Один бывший заключенный полагал, что эта деятельность была начата не для демонстрации перед международным общественным мнением, но по указанию высшего партийного руководства. Другими словами, он считал, что старым большевикам позволили верить в то, что гуманное перевоспитание действительно имело место. Возможно. Тем не менее неудивительно, что большинство заключенных возвращались после дневной работы настолько измученными, что ни о какой культурной деятельности не могло быть и речи, о чем с недовольством писал в лагерном журнале один из работников администрации лагеря{485}
.С самых первых лет революции мысль о том, что преступность обуславливалась окружающей повседневностью и могла быть искоренена с помощью перевоспитания и труда, противоречила классификации неисправимых врагов. Многие историки отмечают явное усиление эссенциализации социальных, политических, а к концу 1930-х годов и этнических категорий классификации населения, что значительно ослабило воспитательную составляющую раннесоветской уголовной политики. Даже при этих условиях в начале 1930-х ГУЛАГ, по мнению Хлевнюка, еще не «обрел исключительную жестокость» конца того же десятилетия и определенный «карательный идеализм» революционного периода здесь все еще сохранялся{486}
. В некоторых конкретных случаях «культурно-просветительские» учреждения в лагерях оставались до 1930-х годов довольно многочисленными, как, например, вДмитлаге, расположенном к северу от Москвы, где подневольный труд использовался для сооружения части Беломорско-Балтийского канала.
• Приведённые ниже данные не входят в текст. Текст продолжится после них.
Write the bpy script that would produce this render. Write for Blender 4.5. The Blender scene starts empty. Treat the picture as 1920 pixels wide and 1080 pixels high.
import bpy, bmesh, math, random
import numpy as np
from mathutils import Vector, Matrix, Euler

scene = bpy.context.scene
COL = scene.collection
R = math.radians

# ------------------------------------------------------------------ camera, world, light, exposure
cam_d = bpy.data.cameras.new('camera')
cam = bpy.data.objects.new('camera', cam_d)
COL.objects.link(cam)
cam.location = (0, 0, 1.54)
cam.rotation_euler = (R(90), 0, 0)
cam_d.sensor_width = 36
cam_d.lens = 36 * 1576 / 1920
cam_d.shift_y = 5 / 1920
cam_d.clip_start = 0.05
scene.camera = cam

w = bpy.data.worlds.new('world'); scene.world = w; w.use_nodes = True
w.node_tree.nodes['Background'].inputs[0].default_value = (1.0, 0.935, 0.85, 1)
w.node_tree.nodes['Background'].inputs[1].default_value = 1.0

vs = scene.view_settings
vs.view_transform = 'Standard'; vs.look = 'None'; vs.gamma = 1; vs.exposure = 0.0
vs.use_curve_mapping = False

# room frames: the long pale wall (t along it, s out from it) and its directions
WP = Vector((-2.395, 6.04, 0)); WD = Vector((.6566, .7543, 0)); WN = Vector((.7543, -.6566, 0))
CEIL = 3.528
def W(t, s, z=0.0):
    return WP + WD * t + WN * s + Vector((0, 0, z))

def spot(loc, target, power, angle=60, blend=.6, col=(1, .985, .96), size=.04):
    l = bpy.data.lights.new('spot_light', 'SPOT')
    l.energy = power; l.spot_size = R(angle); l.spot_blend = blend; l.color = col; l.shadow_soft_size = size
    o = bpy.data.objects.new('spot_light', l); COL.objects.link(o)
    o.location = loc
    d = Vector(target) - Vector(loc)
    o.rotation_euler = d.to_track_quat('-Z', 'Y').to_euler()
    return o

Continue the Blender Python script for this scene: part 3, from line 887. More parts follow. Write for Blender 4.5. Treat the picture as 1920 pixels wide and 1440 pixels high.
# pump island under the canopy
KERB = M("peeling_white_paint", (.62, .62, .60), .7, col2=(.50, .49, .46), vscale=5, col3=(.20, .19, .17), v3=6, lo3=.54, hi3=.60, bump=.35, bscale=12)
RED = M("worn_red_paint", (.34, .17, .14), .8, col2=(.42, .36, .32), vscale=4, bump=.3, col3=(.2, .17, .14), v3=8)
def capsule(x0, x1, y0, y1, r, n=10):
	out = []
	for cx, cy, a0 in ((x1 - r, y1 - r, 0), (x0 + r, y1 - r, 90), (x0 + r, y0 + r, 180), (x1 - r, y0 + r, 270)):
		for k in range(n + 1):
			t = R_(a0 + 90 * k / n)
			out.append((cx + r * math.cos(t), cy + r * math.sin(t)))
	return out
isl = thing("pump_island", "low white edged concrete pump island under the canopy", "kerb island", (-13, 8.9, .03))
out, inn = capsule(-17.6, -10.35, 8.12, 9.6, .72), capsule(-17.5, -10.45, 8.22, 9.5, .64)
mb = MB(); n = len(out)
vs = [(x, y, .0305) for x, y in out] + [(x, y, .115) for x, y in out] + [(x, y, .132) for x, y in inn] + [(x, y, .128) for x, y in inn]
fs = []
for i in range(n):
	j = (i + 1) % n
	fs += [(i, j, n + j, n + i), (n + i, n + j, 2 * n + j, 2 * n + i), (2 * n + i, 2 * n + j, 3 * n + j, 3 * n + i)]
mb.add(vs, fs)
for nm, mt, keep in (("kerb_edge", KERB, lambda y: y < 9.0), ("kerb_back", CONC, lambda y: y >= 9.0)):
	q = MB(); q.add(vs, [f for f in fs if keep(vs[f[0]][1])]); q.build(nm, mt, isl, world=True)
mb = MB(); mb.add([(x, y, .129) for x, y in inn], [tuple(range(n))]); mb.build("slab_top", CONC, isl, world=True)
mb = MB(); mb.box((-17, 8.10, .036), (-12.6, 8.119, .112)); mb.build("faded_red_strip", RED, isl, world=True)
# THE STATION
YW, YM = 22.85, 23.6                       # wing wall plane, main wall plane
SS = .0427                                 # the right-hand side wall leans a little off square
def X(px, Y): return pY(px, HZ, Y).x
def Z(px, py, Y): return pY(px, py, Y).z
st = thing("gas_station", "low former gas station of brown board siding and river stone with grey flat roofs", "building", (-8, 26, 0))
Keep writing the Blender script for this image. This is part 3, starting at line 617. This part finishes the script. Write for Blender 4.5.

Свирепый ураган насилия во времена массовых репрессий привел к дальнейшему ухудшению лагерных условий, а сторонники идеи перевоспитания, такие как начальник Дмитлага Семен Фирин, были расстреляны за «сочувствие преступникам и рецидивистам»{487}. Однако даже в более поздний период некоторым заключенным удавалось с помощью «культурно-просветительской работы» стать лояльными подданными режима. Стивен Варне доказал, что различные виды исправительных учреждений внутри ГУЛАГа имели тенденцию воспроизводить практики и институты, характерные для советской системы, но в ухудшенном варианте, т.е. в определенном смысле «советские власти стремились создать копию советского общества, но за колючей проволокой»{488}.[43]Переменчивый баланс между перевоспитанием и стигматизацией был лишь частью отношений между утопизмом и террором, поскольку история политического насилия в советском государстве всегда характеризовалась диалектической напряженностью между утопическими планами и чудовищной катастрофой бесчеловечности{489}
. Примечательно, что образцовые учреждения стали основной частью этой внутренней логики. Перспективу отмирания тюрем, одобренную Горьким, разделял его друг, председатель ГПУ Г. Ягода. В его абсолютно фантастической внутренней докладной записке от апреля 1930 года речь шла о дальнейшем расширении нового проекта «специальных поселений» в качестве «экспериментально-показательных» учреждений для заселения Крайнего Севера. В свою очередь, Ягода опирался на январский того же года доклад Ф.И. Эйхманса — по-военному настроенного начальника Соловецкого лагеря в 1923–1929 годах. Последний с гордостью доказывал, что трудовой лагерь является новаторской моделью, которая помогла обустроить границу и может сыграть решающую роль в индустриализации. И теперь Ягода рисовал в своем воображении то, что уже обретало форму кошмарно-разрушительного эксперимента в спецпоселениях для высланных на Север; он предсказывал, что трудовые и тюремные лагеря будут восприниматься как остатки буржуазного прошлого; без необходимости охранять тех, кто не будет иметь желания убежать, вся местность окажется усеянной пролетарскими шахтерскими городками. У Лихачева есть перекликающиеся с запиской Ягоды воспоминания, когда он пишет о «маниакальных» начальниках Соловецкого лагеря и «фантасмагорической атмосфере», которую они создали, избегая небольших практических проектов в пользу нелепых планов{490}. Как и в случае с показухой для иностранцев, мнимо универсальные идеальные модели маскировали и даже оправдывали ужасающую реальность.